Об унижении, о лишении евреев достоинства, которое, как я убежден, задолго до Освенцима было тождественно смертельной угрозе, Жан-Поль Сартр еще в 1945 году в своих «Размышлениях о еврейском вопросе» сделал несколько умозаключений, актуальных по сей день. Он считал, что «еврейской проблемы» не существует, существует лишь проблема антисемитизма; еврей загнан антисемитами в ситуацию, когда вынужден отдать право создания собственного своего образа врагу. То и другое кажется мне бесспорным.
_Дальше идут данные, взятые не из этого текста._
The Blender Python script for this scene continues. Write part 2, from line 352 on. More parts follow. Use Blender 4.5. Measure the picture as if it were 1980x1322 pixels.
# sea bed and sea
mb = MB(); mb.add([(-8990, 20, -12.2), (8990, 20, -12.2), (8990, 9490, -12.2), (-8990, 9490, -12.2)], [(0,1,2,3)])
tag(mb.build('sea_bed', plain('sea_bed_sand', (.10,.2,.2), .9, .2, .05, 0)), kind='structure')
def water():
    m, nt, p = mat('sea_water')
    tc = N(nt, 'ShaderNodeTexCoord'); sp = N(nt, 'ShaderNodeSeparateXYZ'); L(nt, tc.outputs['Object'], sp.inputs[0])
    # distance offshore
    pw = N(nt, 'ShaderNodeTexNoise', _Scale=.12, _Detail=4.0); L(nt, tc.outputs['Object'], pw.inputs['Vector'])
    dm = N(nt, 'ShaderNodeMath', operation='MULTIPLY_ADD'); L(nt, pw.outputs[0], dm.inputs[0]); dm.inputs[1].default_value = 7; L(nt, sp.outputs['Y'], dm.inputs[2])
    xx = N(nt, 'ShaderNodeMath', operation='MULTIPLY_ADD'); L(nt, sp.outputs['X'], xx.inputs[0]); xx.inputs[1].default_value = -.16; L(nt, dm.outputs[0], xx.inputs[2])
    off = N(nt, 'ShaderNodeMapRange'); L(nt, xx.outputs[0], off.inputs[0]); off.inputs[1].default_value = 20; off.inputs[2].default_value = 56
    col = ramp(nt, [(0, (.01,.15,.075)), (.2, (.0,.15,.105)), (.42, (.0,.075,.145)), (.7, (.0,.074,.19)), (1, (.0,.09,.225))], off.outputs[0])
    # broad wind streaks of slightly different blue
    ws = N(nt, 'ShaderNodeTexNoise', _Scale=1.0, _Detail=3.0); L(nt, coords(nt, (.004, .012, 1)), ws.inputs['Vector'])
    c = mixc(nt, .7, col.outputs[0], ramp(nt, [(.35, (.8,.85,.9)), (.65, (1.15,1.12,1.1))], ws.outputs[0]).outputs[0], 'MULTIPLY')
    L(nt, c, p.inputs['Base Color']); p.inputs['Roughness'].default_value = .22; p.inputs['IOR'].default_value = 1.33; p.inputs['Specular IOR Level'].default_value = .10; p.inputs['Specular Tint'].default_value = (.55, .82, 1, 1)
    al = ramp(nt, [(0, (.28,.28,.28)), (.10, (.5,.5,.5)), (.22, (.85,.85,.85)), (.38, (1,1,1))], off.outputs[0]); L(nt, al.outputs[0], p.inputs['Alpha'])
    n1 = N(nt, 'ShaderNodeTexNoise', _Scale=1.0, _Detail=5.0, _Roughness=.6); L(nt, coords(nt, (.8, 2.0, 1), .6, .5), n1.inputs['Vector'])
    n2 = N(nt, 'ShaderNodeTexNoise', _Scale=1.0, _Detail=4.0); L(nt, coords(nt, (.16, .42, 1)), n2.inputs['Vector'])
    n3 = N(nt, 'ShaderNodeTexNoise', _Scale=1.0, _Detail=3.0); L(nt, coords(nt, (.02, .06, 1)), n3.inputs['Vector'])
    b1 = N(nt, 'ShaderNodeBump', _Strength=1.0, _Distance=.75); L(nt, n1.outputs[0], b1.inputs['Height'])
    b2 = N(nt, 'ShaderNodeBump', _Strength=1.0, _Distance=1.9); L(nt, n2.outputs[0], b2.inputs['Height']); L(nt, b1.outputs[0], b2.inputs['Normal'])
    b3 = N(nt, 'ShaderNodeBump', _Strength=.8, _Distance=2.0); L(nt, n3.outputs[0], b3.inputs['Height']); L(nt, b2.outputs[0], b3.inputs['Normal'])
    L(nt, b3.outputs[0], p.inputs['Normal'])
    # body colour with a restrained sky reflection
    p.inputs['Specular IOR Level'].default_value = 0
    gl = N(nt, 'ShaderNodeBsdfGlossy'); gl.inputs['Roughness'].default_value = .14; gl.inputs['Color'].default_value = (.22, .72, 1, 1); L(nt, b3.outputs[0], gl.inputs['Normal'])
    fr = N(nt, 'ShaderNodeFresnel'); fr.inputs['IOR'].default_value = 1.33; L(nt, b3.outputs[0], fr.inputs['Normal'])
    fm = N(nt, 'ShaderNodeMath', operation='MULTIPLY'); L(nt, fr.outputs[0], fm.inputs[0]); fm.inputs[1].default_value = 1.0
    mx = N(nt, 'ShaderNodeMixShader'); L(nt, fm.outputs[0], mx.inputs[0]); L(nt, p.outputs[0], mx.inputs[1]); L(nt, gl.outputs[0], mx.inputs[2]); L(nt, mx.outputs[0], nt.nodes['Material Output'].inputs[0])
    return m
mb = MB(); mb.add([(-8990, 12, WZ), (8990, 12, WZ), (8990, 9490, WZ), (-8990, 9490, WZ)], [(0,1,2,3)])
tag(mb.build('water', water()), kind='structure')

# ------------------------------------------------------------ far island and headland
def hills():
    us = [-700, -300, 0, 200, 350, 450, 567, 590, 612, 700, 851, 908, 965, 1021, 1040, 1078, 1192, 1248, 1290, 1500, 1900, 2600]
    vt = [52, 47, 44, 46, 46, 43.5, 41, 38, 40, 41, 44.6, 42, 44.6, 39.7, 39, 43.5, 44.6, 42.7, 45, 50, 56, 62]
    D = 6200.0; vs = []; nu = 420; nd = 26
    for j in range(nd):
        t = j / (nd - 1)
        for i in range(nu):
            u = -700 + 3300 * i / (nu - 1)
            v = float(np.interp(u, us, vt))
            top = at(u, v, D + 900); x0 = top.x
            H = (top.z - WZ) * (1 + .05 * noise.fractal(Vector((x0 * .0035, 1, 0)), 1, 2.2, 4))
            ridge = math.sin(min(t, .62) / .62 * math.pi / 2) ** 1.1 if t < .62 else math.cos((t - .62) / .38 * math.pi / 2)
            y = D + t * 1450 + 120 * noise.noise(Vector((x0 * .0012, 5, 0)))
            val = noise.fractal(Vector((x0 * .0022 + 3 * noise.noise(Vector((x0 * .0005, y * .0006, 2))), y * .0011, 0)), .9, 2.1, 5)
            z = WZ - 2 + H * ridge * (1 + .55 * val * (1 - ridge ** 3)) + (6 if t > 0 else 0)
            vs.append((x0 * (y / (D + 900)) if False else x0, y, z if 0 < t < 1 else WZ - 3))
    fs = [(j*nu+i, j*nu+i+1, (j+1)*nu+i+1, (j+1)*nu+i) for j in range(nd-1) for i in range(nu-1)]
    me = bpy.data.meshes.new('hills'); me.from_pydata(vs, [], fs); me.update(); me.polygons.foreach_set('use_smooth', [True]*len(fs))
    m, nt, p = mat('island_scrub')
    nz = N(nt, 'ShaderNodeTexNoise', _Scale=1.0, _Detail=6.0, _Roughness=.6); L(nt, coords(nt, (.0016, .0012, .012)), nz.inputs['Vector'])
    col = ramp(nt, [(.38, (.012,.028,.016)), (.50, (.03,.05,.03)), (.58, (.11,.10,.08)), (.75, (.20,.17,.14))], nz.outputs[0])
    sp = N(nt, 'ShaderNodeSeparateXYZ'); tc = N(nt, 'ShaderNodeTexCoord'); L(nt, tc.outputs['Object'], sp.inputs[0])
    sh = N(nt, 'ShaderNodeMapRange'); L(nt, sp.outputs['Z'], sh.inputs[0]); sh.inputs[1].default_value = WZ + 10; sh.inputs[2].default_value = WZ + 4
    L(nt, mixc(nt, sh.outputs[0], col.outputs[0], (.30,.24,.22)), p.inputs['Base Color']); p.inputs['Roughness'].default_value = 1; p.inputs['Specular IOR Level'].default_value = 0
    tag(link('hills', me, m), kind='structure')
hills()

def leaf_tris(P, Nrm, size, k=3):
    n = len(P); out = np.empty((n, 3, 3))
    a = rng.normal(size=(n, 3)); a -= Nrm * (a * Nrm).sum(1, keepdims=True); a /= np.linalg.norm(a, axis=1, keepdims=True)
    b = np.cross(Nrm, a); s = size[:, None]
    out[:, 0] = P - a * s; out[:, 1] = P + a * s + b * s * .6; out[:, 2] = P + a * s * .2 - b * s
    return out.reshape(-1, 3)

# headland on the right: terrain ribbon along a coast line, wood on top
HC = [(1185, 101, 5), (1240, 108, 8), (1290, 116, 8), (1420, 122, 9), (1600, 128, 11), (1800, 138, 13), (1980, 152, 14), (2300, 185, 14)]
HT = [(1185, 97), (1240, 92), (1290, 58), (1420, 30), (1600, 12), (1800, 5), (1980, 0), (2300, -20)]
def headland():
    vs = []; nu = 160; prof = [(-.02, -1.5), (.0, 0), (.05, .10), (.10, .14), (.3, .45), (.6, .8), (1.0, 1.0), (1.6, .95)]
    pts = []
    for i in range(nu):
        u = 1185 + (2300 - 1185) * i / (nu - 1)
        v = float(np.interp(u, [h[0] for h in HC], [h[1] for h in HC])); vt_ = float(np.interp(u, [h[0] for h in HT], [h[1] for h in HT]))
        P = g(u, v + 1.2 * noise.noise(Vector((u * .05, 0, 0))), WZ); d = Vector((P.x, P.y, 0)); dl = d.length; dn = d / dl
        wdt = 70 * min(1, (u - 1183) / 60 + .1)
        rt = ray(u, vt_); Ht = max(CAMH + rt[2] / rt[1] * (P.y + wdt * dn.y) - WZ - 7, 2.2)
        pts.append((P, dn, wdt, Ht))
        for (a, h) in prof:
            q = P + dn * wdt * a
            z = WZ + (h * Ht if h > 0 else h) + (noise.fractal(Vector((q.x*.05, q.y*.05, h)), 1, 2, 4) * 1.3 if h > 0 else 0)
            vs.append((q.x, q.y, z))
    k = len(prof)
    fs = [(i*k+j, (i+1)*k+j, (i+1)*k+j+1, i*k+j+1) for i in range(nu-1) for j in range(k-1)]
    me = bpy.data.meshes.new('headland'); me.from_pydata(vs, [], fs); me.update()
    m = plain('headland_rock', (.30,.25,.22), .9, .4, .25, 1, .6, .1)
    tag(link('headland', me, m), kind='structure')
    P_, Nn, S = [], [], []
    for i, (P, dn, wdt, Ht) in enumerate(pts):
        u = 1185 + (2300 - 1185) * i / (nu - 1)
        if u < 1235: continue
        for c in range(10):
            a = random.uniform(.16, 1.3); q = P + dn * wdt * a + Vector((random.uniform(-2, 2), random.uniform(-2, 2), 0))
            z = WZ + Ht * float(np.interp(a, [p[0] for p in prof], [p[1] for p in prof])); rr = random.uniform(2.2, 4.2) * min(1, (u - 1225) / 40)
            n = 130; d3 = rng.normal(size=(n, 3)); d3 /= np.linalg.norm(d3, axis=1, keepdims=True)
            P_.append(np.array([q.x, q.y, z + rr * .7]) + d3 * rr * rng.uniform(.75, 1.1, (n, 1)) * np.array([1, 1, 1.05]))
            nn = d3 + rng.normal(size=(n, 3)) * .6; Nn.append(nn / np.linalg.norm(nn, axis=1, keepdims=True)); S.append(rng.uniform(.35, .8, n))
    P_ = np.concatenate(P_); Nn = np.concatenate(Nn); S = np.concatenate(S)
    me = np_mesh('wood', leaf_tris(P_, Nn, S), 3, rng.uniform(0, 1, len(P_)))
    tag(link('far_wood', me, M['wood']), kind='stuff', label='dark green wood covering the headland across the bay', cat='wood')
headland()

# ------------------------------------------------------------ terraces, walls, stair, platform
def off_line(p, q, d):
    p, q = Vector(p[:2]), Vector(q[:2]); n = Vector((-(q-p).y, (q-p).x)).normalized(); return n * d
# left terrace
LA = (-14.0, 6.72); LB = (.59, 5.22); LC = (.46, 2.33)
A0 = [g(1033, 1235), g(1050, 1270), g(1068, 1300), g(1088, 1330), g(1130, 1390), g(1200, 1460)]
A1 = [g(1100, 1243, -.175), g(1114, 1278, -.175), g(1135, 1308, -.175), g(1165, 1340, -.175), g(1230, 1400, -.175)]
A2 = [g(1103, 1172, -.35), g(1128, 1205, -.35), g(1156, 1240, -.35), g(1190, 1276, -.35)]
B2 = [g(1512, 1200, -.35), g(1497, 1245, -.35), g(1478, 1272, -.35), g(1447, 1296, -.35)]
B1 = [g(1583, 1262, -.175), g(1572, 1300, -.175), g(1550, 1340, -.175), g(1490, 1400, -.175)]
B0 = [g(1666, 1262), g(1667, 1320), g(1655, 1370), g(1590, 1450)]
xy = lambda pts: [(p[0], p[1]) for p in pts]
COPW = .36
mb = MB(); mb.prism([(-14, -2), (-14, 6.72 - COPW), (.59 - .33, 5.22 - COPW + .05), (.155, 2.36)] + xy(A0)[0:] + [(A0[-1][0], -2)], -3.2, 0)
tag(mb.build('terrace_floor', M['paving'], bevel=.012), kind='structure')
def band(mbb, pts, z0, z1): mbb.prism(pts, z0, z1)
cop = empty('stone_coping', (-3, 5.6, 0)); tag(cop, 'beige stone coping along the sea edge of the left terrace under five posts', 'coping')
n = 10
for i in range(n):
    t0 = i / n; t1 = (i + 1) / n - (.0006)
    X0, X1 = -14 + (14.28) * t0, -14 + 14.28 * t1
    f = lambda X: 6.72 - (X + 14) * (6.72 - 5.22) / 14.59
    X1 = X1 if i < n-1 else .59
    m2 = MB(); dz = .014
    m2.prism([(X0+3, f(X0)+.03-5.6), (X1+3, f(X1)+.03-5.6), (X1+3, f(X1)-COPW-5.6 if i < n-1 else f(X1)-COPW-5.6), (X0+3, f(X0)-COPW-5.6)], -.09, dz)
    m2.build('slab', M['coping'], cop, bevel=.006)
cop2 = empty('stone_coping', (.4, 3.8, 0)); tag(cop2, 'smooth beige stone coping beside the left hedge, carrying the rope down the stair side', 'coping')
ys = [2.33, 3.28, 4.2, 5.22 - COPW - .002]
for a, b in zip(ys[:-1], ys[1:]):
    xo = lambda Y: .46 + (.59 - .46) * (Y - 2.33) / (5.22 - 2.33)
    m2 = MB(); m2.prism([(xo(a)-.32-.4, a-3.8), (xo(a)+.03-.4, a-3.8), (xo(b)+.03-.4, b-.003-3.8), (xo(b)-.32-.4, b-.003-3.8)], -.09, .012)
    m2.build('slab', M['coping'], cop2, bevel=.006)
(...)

Только вот Сартр в своем коротком феноменологическом очерке не мог описать всю мясорубку антисемитизма, которая довела евреев до этого, не говоря уже о том, что великий писатель, вероятно, и сам не вполне осознавал ее сокрушительную жестокость. Еврей – и здесь Сартр, не ставя никакого оценочного ударения, говорит о «неаутентичном» еврее, то есть еврее, ставшем добычей мифа об «универсальном человеке», – убегая от еврейской судьбы, подчиняется власти своего угнетателя. Но необходимо учитывать, что в годы Третьего рейха он был приперт к стенке, притом враждебной. Выхода не было. Ведь не только правоверные радикальные нацисты отказывали нам в праве на любовь и таким образом в праве на жизнь. Вся Германия, да что я говорю, весь мир согласно кивал, хотя порой и с некоторым поверхностным сожалением.